The Biden administration should instead focus on applications from women and girls, LGBTQ people and religious minorities still in the country, said Sunil Varghese, of the New York-based International Refugee Assistance Project.
It could also dispense with some of the financial documentation required for applicants and their sponsors since Congress has passed legislation making Afghan evacuees eligible for refugee benefits, said Lindsay Gray, CEO of Vecina, an Austin, Texas-based group that trains lawyers and volunteers on immigration matters.
Palmer did not directly address the critiques but said the agency, in each case, determines if there is a “distinct, well-documented reason” to approve humanitarian parole and whether other protections are available. USCIS also considers whether the person already has US ties, such as a family member with legal status or prior work for the US government, among other factors.
‘Everything just collapsed’
In the meantime, Afghans in the US have little choice but to wait and fret.
Bahara, another Afghan living in Massachusetts who asked her last name be withheld over concerns for her family, says she has been racked with guilt for her decision to leave her country to attend a local university.
The 29-year-old boarded a plane on August 15 just hours before the Taliban swept into the capital, Kabul, leading to one of the largest mass evacuations in US history.
“It was my dream, but it changed completely,” said Bahara, referring to enrolling in a US master’s degree programme. “I couldn’t stop thinking about my family. I couldn’t sleep the first few weeks. All I did was cry, but it didn’t help.”
Bahara said her family is worried because Taliban officials have been paying unannounced visits to people like her father who worked with the US government.
An American family is now sponsoring her family for humanitarian parole, giving Bahara hope even as she grieves over her country’s current situation.
“I cannot believe how everything just collapsed,” said Bahara, who founded a children’s literacy programme in Afghanistan. “All the achievements and hard work just added up to zero, and now people are suffering.”
Baktash Sharifi Baki, a green card holder who has been living in the US since 2014, was compelled to take more drastic measures as Afghanistan quickly unravelled this summer.
The Philadelphia resident, who served as an interpreter for the US government, travelled back in August in the hopes of shepherding his wife, daughter, mother and godson to safety.
But the family was not able to board any of the final commercial flights out of Kabul.
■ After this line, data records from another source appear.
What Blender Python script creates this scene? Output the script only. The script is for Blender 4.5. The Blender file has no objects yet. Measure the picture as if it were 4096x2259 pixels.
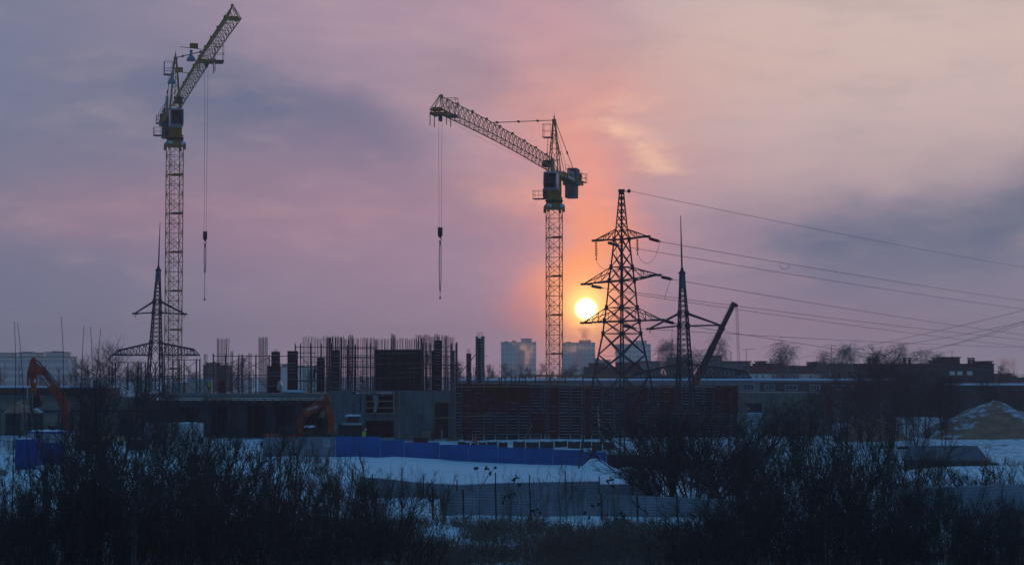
import bpy, math, random
from mathutils import Vector, Matrix
R = math.radians
scene = bpy.context.scene
col = scene.collection
F = 7600.0; CU, CV, HOR = 2048.0, 1129.5, 1480.0
H = 10.0
PIT = math.atan((HOR - CV) / F)
CP, SP = math.cos(PIT), math.sin(PIT)

def P(u, v, Y):
    """world point at distance Y seen in the direction of photo pixel (u, v)"""
    dx, dy = (u - CU) / F, -(v - CV) / F
    d = Vector((dx, CP - dy * SP, SP + dy * CP))
    t = Y / d.y
    return Vector((d.x * t, Y, H + d.z * t))
def PX(u, Y): return (u - CU) / F * Y / CP
def PZ(v, Y): return P(2048, v, Y).z

# ------------------------------------------------------------------ mesh builder
class MB:
    def __init__(s): s.v = []; s.f = []
    def add(s, vs, fs):
        n = len(s.v); s.v.extend(vs); s.f.extend([tuple(i + n for i in f) for f in fs])
    def bar(s, a, b, r, n=4, r2=None, cap=True):
        a = Vector(a); b = Vector(b); r2 = r if r2 is None else r2
        d = b - a
        if d.length < 1e-6: return
        d.normalize()
        ref = Vector((0, 0, 1)) if abs(d.z) < .9 else Vector((0, 1, 0))
        x = d.cross(ref).normalized(); y = d.cross(x)
        vs = []
        off = math.pi / 4 if n == 4 else 0
        for c, rr in ((a, r), (b, r2)):
            for i in range(n):
                t = off + 2 * math.pi * i / n
                vs.append(tuple(c + x * (math.cos(t) * rr) + y * (math.sin(t) * rr)))
        fs = [(i, (i + 1) % n, n + (i + 1) % n, n + i) for i in range(n)]
        if cap and n > 3: fs += [tuple(range(n))[::-1], tuple(range(n, 2 * n))]
        s.add(vs, fs)
    def tube(s, pts, r, n=4):
        for a, b in zip(pts[:-1], pts[1:]): s.bar(a, b, r, n)
    def box(s, x0, x1, y0, y1, z0, z1):
        vs = [(x, y, z) for z in (z0, z1) for y in (y0, y1) for x in (x0, x1)]
        s.add(vs, [(0, 2, 3, 1), (4, 5, 7, 6), (0, 1, 5, 4), (2, 6, 7, 3), (0, 4, 6, 2), (1, 3, 7, 5)])
    def obox(s, c, hx, hy, hz):
        c, hx, hy, hz = Vector(c), Vector(hx), Vector(hy), Vector(hz)
        vs = [tuple(c + hx * i + hy * j + hz * k) for k in (-1, 1) for j in (-1, 1) for i in (-1, 1)]
        s.add(vs, [(0, 2, 3, 1), (4, 5, 7, 6), (0, 1, 5, 4), (2, 6, 7, 3), (0, 4, 6, 2), (1, 3, 7, 5)])
    def beam(s, a, b, w, h, up=(0, 0, 1)):
        a, b = Vector(a), Vector(b); d = b - a; L = d.length; d.normalize()
        x = d.cross(Vector(up))
        if x.length < 1e-4: x = d.cross(Vector((0, 1, 0)))
        x.normalize(); y = x.cross(d)
        s.obox((a + b) / 2, d * L / 2, x * w / 2, y * h / 2)
    def prism(s, poly, vec):
        """poly: list of 3d points, extruded by vec"""
        n = len(poly); vec = Vector(vec)
        vs = [tuple(Vector(p)) for p in poly] + [tuple(Vector(p) + vec) for p in poly]
        s.add(vs, [tuple(range(n))[::-1], tuple(range(n, 2 * n))] + [(i, (i + 1) % n, n + (i + 1) % n, n + i) for i in range(n)])
    def rect(s, u0, v0, u1, v1, Y, dep):
        a, b = P(u0, v1, Y), P(u1, v0, Y)
        s.box(a.x, b.x, Y, Y + dep, a.z, b.z)
    def pxpoly(s, pts, Y, t):
        s.prism([P(u, v, Y) - Vector((0, t / 2, 0)) for u, v in pts], (0, t, 0))
    def lathe(s, c, prof, n=12, axis=(0, 0, 1)):
        c = Vector(c); d = Vector(axis).normalized()
        ref = Vector((0, 0, 1)) if abs(d.z) < .9 else Vector((0, 1, 0))
        x = d.cross(ref).normalized(); y = d.cross(x)
        vs = []
        for h, r in prof:
            for i in range(n):
                t = 2 * math.pi * i / n
                vs.append(tuple(c + d * h + x * (math.cos(t) * r) + y * (math.sin(t) * r)))
        m = len(prof)
        fs = [(k * n + i, k * n + (i + 1) % n, (k + 1) * n + (i + 1) % n, (k + 1) * n + i) for k in range(m - 1) for i in range(n)]
        fs += [tuple(range(n))[::-1], tuple(range((m - 1) * n, m * n))]
        s.add(vs, fs)
    def blob(s, c, rx, ry, rz, seg=8, rings=5, rng=None, j=.0):
        c = Vector(c); vs = [tuple(c + Vector((0, 0, -rz)))]
        for k in range(1, rings):
            t = math.pi * k / rings
            for i in range(seg):
                p = 2 * math.pi * i / seg; q = 1 + (rng.uniform(-j, j) if rng else 0)
                vs.append(tuple(c + Vector((rx * math.sin(t) * math.cos(p) * q, ry * math.sin(t) * math.sin(p) * q, -rz * math.cos(t) * q))))
        vs.append(tuple(c + Vector((0, 0, rz)))); fs = []
        for i in range(seg): fs.append((0, 1 + (i + 1) % seg, 1 + i))
        for k in range(rings - 2):
            for i in range(seg):
                a = 1 + k * seg; b = a + seg
                fs.append((a + i, a + (i + 1) % seg, b + (i + 1) % seg, b + i))
        a = 1 + (rings - 2) * seg; t = len(vs) - 1
        for i in range(seg): fs.append((a + i, a + (i + 1) % seg, t))
        s.add(vs, fs)
    def mesh(s, name, mat, off=(0, 0, 0), smooth=False):
        me = bpy.data.meshes.new(name)
        ox, oy, oz = off
        me.from_pydata([(p[0] - ox, p[1] - oy, p[2] - oz) for p in s.v], [], s.f)
        if mat: me.materials.append(mat)
        if smooth: me.polygons.foreach_set('use_smooth', [True] * len(me.polygons))
        me.update(); return me
    def build(s, name, mat, parent=None, local=False, smooth=False):
        """one object; under a parent the mesh keeps world positions unless local"""
        if not s.v: return None
        if parent is None:
            if local: off = Vector((0, 0, 0))
            else:
                xs = [p[0] for p in s.v]; ys = [p[1] for p in s.v]
                off = Vector(((min(xs) + max(xs)) / 2, (min(ys) + max(ys)) / 2, min(p[2] for p in s.v)))
            o = bpy.data.objects.new(name, s.mesh(name, mat, off, smooth)); o.location = off
        else:
            off = Vector((0, 0, 0)) if local else root_loc(parent)
            o = bpy.data.objects.new(name, s.mesh(name, mat, off, smooth)); o.parent = parent
        col.objects.link(o); return o

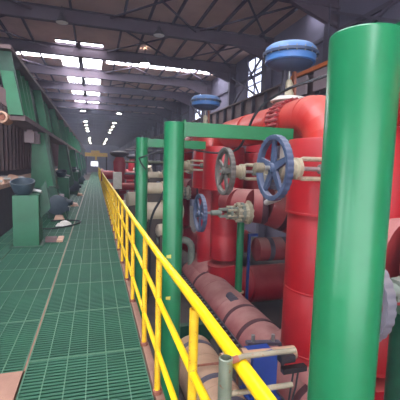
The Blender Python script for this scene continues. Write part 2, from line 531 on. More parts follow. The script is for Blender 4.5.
# --- grey pipe stub frame in front of the railing
gp = thing('pipe_stub_frame', 'short grey galvanized open pipe post with two cut tubes beside the yellow rail', 'post', (0.375, 0.93, 0.0))
obj('post', MB().rings([[(0.375 + r * math.cos(2 * PI * j / 16), 0.93 + r * math.sin(2 * PI * j / 16), z) for j in range(16)]
    for z, r in ((0.0, 0.021), (1.125, 0.021), (1.127, 0.017), (1.06, 0.016))]), 'galv', gp)
obj('upper_tube', MB().tube([(0.385, 0.93, 1.108), (0.43, 0.93, 1.1225), (0.612, 0.93, 1.119)], 0.0085, 12), 'galv_tube', gp)
obj('lower_tube', MB().tube([(0.385, 0.93, 1.008), (0.607, 0.93, 1.003)], 0.0085, 12), 'galv_tube', gp)
obj('weld_collar', MB().tube([(0.392, 0.93, 1.114), (0.415, 0.93, 1.1185)], 0.0105, 12), 'rust', gp)

# --- green round posts with crossbeams
def column(cx, cy, label, xb, zt=2.33):
    t = thing('round_post', label, 'post', (cx, cy, FLOOR), 'tall green round posts outside the railing')
    obj('tube', MB().lathe([(0, 0.15), (zt - FLOOR - 0.010, 0.15), (zt - FLOOR - 0.003, 0.148), (zt - FLOOR, 0.145)], (cx, cy, FLOOR), (0, 0, 1), 40), 'green_column', t, 60)
    obj('base_plate', MB().box(cx - 0.24, cx + 0.24, cy - 0.24, cy + 0.24, FLOOR, FLOOR + 0.03), 'green', t)
    bm = obj('crossbeam', MB().box(cx + 0.13, xb, cy - 0.07, cy + 0.07, 2.11, 2.31), 'green', t)
    m = MB()
    for k in range(5): m.lathe([(0, 0.012), (0.012, 0.012)], (cx + 0.16, cy - 0.07, 2.135 + k * 0.038), (0, -1, 0), 6)
    obj('bolts', m, 'green', bm, kind='stuff')
    obj('end_plate', MB().box(cx + 0.125, cx + 0.15, cy - 0.09, cy + 0.09, 2.08, 2.34), 'green', bm)
    return t
c1 = column(1.142, 1.335, 'biggest green round post standing in front on the right', 2.6, 2.285)
c2 = column(1.105, 5.05, 'middle green round post with a crossbeam reaching right to the red pipes', 3.02, 2.3)
c3 = column(1.12, 8.85, 'smallest green round post, furthest along the railing', 2.76)
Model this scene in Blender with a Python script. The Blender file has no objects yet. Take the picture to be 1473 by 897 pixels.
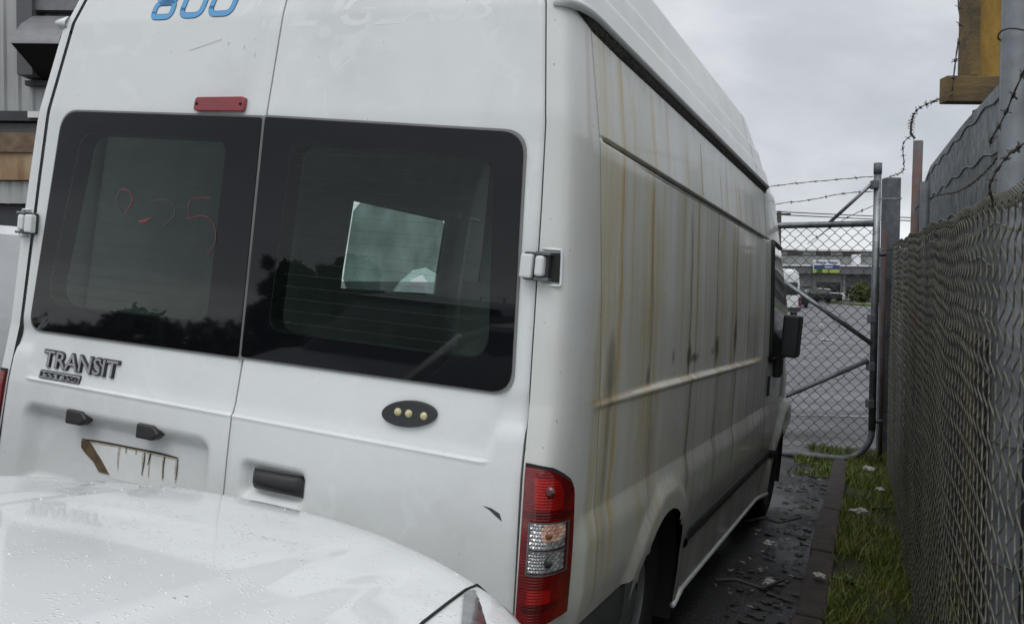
import bpy, bmesh, math, random
import numpy as np
from mathutils import Matrix, Vector
random.seed(7); rng = np.random.default_rng(7)
S = bpy.context.scene
COL = S.collection
R = math.radians

# ------------------------------------------------------------------ camera
CAMH = 1.76
cam_d = bpy.data.cameras.new('camera'); cam = bpy.data.objects.new('camera', cam_d); COL.objects.link(cam)
cam_d.sensor_width = 36; cam_d.lens = 36 * 1280 / 1473; cam_d.clip_start = 0.02; cam_d.clip_end = 5000
S.camera = cam
def _unit(v): return v / np.linalg.norm(v)
# view geometry: horizon 45 px above the optical axis, half a degree of roll
F = 1280.0
_hy = lambda x: 410 + (x - 1200) * .009
up_c = _unit(np.cross(np.array([-736.5, _hy(0) - 448.5, F]), np.array([736.5, _hy(1473) - 448.5, F])))
if up_c[1] > 0: up_c = -up_c
fw_c = _unit(np.array([0, 0, 1.]) - up_c[2] * up_c)
rt_c = np.cross(fw_c, up_c); rt_c = rt_c if rt_c[0] > 0 else -rt_c
RW = np.stack([rt_c, fw_c, up_c])
m = Matrix.Identity(4)
for i, v in enumerate(([1, 0, 0], [0, -1, 0], [0, 0, -1])):
    w = RW @ np.array(v, float)
    for k in range(3): m[k][i] = w[k]
m[0][3], m[1][3], m[2][3] = 0, 0, CAMH
cam.matrix_world = m
# frame of the parked van (x right, y forward, z up; origin under its rear bumper, on the cambered roadside)
VM = np.array([[0.91122858, 0.40297365, 0.0852919], [-0.40467874, 0.91445407, 0.00297725], [-0.07679577, -0.03722877, 0.99635156]])
VC = np.array([1.69989626, -1.98786103, 0.])
GZ = 1.42                                   # ground lies this far below z = 0 of my van measurements
def v2w(x, y, z): return VM @ (np.array([x, y, z]) - VC) + np.array([0, 0, CAMH])
def van_matrix(x=0., y=0., z=-GZ, yaw=0.):
    mm = Matrix.Identity(4)
    for i in range(3):
        for k in range(3): mm[i][k] = VM[i, k]
    p = v2w(x, y, z)
    for i in range(3): mm[i][3] = p[i]
    return mm @ Matrix.Rotation(yaw, 4, 'Z')

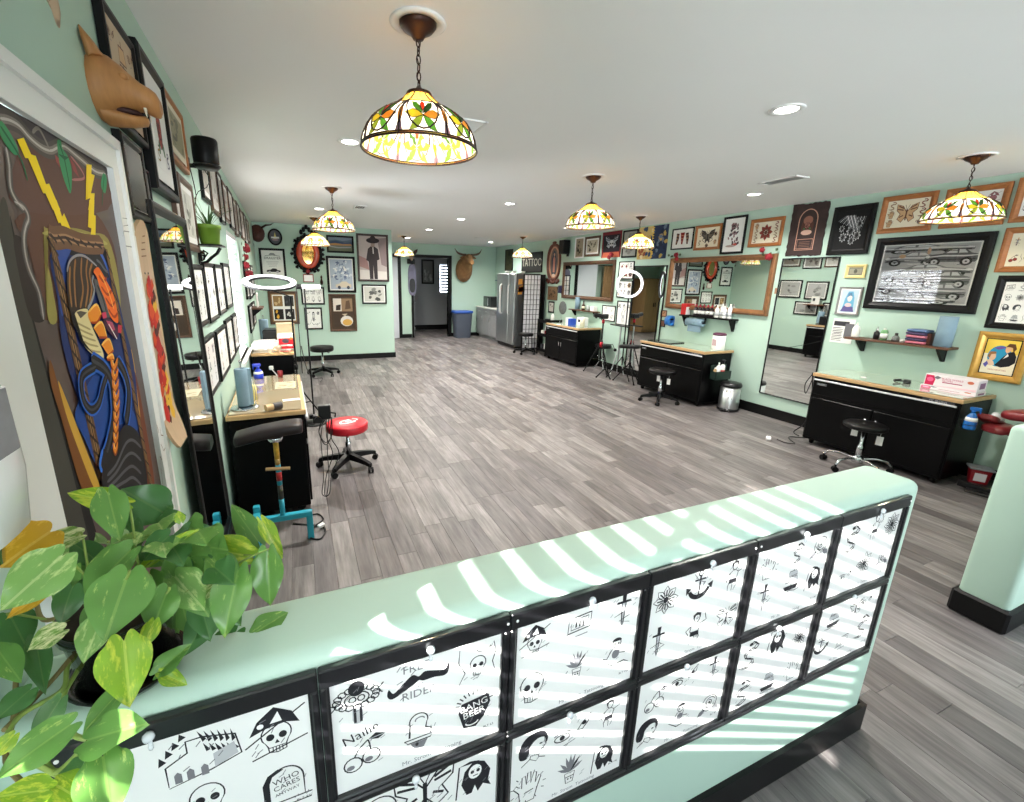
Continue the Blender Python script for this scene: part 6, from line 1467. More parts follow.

Baki has appealed to the US government to allow them to board one of the charter flights that have recently resumed.
Meanwhile, a friend in Louisiana has offered to serve as the family’s sponsor for a humanitarian parole application, even covering the costly fees himself.
Baki and his family are staying for now with relatives in the northern city of Mazar-i-Sharif. But he worries his modest cash savings is dwindling just as the region’s harsh winter sets in and Afghanistan’s economic crisis is deepening.
“We are really facing a bad situation here,” Baki said. “We need to get out.”
Meanwhile, on Wednesday, the United Nations envoy for Afghanistan said the country is “on the brink of a humanitarian catastrophe” and urged the international community not to abandon the Afghan people.
Deborah Lyons said an estimated 60 percent of Afghanistan’s 38 million people are facing crisis levels of hunger in a food emergency that will likely worsen over the winter.